## Begin RECORD SET

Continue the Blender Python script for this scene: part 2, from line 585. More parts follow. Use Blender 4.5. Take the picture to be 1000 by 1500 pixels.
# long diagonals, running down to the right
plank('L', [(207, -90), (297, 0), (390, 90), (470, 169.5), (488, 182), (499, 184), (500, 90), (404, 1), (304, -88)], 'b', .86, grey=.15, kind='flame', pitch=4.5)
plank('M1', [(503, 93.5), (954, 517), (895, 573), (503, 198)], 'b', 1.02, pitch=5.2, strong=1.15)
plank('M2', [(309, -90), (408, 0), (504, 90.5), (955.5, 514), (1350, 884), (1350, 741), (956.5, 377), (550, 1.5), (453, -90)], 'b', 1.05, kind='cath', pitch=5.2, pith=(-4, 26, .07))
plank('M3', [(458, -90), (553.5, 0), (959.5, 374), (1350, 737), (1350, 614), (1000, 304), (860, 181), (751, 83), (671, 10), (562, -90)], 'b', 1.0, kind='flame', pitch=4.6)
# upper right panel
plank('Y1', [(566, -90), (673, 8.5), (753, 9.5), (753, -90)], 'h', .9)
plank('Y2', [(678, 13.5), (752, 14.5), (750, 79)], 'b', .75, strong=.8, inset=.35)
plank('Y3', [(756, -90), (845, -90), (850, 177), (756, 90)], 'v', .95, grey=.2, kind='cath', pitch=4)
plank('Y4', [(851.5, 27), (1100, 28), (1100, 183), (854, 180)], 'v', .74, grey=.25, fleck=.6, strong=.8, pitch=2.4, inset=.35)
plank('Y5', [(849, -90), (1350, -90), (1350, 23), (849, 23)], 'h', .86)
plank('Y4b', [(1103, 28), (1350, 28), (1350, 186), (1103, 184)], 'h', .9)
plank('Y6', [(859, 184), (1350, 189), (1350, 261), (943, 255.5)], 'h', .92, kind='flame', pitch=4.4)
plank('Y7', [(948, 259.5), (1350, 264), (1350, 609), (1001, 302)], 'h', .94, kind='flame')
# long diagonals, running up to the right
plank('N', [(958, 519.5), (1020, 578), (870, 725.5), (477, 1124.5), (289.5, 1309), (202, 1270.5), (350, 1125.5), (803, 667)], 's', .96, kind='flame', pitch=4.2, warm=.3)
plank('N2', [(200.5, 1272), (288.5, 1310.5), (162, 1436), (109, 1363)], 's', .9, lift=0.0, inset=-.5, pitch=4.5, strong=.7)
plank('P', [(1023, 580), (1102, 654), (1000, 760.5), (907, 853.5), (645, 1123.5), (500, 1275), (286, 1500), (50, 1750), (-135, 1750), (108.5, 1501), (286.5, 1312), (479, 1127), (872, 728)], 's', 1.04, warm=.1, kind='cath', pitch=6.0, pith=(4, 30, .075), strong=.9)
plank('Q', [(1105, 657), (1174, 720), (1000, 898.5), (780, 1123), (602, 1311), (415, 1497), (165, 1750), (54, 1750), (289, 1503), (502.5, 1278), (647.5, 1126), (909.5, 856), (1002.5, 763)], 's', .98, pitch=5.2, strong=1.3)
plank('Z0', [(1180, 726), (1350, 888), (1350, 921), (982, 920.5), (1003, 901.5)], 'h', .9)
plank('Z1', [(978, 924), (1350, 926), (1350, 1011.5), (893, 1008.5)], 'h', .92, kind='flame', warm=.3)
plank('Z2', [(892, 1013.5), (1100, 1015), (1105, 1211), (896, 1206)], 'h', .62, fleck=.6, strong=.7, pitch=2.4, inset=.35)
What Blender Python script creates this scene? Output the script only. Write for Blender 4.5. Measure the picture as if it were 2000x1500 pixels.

## End RECORD SET

→ EXERCISE OBJECTIVE
For the listing above, identify each line bearing "Python".

→ THE COMPLETED TASK
Continue the Blender Python script for this scene: part 2, from line 585. More parts follow. Use Blender 4.5. Take the picture to be 1000 by 1500 pixels.
What Blender Python script creates this scene? Output the script only. Write for Blender 4.5. Measure the picture as if it were 2000x1500 pixels.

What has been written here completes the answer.